--- START Data block ---

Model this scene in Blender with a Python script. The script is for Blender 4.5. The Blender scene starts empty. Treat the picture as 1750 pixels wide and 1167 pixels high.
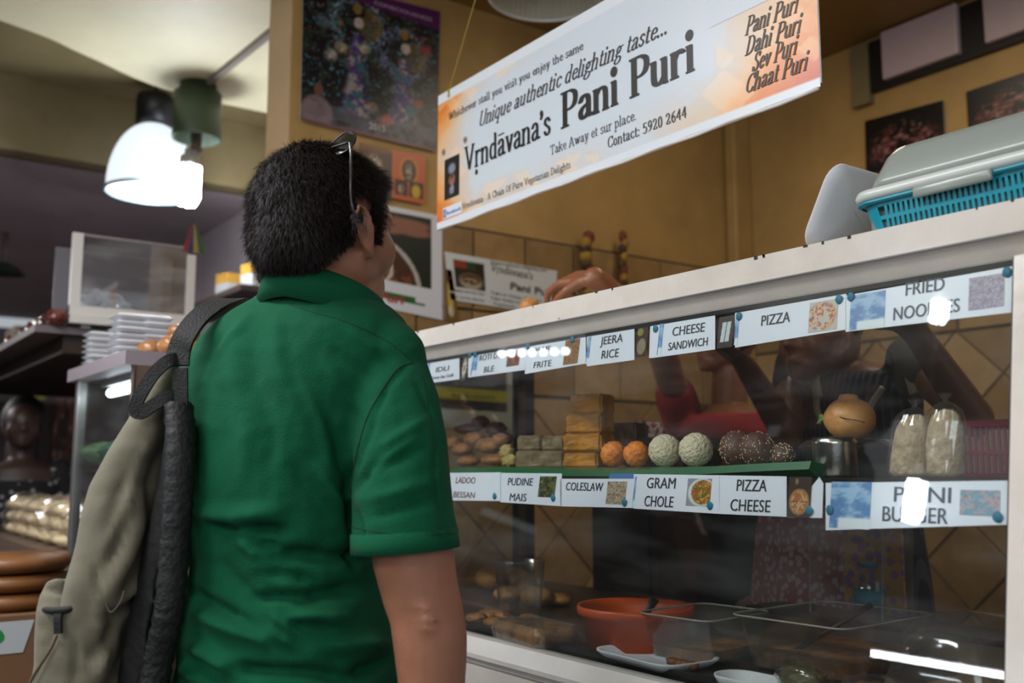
import bpy, bmesh, math, random
import numpy as np
from math import sin, cos, pi, radians, atan, sqrt
from mathutils import Vector, Matrix, Euler, noise
random.seed(7); rng = np.random.default_rng(7)
S = bpy.context.scene
COL = S.collection

# ------------------------------------------------------------------ camera, world, light, exposure
FPX = 1701.4; EYE = 1.25; TILT = atan(219 / FPX); YAW = radians(35.7)
F = Vector((-cos(YAW), sin(YAW), 0)); R = Vector((sin(YAW), cos(YAW), 0)); Z = Vector((0, 0, 1))
DV = F * cos(TILT) + Z * sin(TILT); UV = -F * sin(TILT) + Z * cos(TILT); CAM = Vector((0, 0, EYE))
cd = bpy.data.cameras.new('camera'); cam = bpy.data.objects.new('camera', cd); COL.objects.link(cam)
cam.matrix_world = Matrix(((R.x, UV.x, -DV.x, 0), (R.y, UV.y, -DV.y, 0), (R.z, UV.z, -DV.z, EYE), (0, 0, 0, 1)))
cd.sensor_width = 36; cd.lens = 36 * FPX / 1750; cd.clip_start = .02
cd.dof.use_dof = True; cd.dof.focus_distance = 1.62; cd.dof.aperture_fstop = 3.2
S.camera = cam
S.view_settings.view_transform = 'Standard'; S.view_settings.look = 'None'
S.view_settings.exposure = 0.66; S.view_settings.gamma = 1; S.view_settings.use_curve_mapping = False
S.cycles.transparent_max_bounces = 24; S.cycles.max_bounces = 8; S.cycles.sample_clamp_indirect = 4
wd = bpy.data.worlds.new('world'); S.world = wd; wd.use_nodes = True
wd.node_tree.nodes['Background'].inputs[0].default_value = (.62, .66, .72, 1)
wd.node_tree.nodes['Background'].inputs[1].default_value = .4

def area(name, loc, size, power, col=(1, .95, .86), tgt=None, sy=None):
    l = bpy.data.lights.new(name, 'AREA'); l.energy = power; l.color = col; l.shape = 'RECTANGLE'
    l.size = size; l.size_y = sy or size
    o = bpy.data.objects.new(name, l); COL.objects.link(o); o.location = loc
    d = Vector(tgt or (loc[0], loc[1], 0)) - Vector(loc); o.rotation_euler = d.to_track_quat('-Z', 'Y').to_euler()
    return o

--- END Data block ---

Return only the lines from the start of the data through the line that contains "COL = S.collection", please, copying them exactly and omitting all pictures.

Model this scene in Blender with a Python script. The script is for Blender 4.5. The Blender scene starts empty. Treat the picture as 1750 pixels wide and 1167 pixels high.
import bpy, bmesh, math, random
import numpy as np
from math import sin, cos, pi, radians, atan, sqrt
from mathutils import Vector, Matrix, Euler, noise
random.seed(7); rng = np.random.default_rng(7)
S = bpy.context.scene
COL = S.collection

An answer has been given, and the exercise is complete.